Big Oil Shifting Spending to Renewables
Big Oil Shifting Spending to Renewables

Major oil companies could shift more than a fifth of their drilling investments to renewable energy as wind and solar grow rapidly over the next two decades, Wood Mackenzie says.

But modern wind and solar projects are too small to replace those companies' fossil fuel operations, the energy research and consultancy firm said in a report Monday, Fuel Fix reported.

In recent years, European oil majors like Shell, BP and Total have poured billions of dollars into renewable energy projects from West Texas to the North Sea, acknowledging solar and wind will have a bigger role in the energy mix in decades to come.

Wood Mac said it believes with today's technology, wind power will grow 6% a year and solar will expand 11% a year over the next two decades.

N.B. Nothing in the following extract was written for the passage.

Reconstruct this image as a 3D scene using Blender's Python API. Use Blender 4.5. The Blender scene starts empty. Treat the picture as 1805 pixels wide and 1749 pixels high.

The research firm said technological breakthroughs could dramatically alter its projections, meaning renewables could grow faster than it expects.

But the firm said major oil companies would have to spend some $350 billion on today's solar panels and wind turbines to boost renewables to just 6.5% of their current energy production.

Offshore wind projects, it said, could offer the oil majors the biggest scale, "on par with upstream mega-projects," while solar "is more fragmented and competitive."

"Wind and solar are increasingly important strategic growth themes that the majors cannot afford to ignore as they plan for 2035 and beyond," Wood Mac said. "Companies are only just starting to sow the seeds for the radical changes that lie ahead."

London-based BP plc, the largest natural gas marketer in North America, at one time was the wind energy leader in the United States, and it continues to make strategic renewables investments.

At BP’s annual meeting in May, CEO Bob Dudley said the company would continue to shift to natural gas while eyeing a lower carbon world.

Overall, offshore wind "may be the most attractive route to organic growth in the near-term," said Wood Mackenzie's researchers. "It offers scale and scalability on a par with upstream mega-projects. Solar is more fragmented and competitive, but Total has used mergers and acquisitions to establish early-mover advantage."

Wood Mackenzie expects capital increasingly to be diverted from upstream to build positions in wind and solar. Renewables could account for more than 20% of total capital allocation for the most active players post-2030.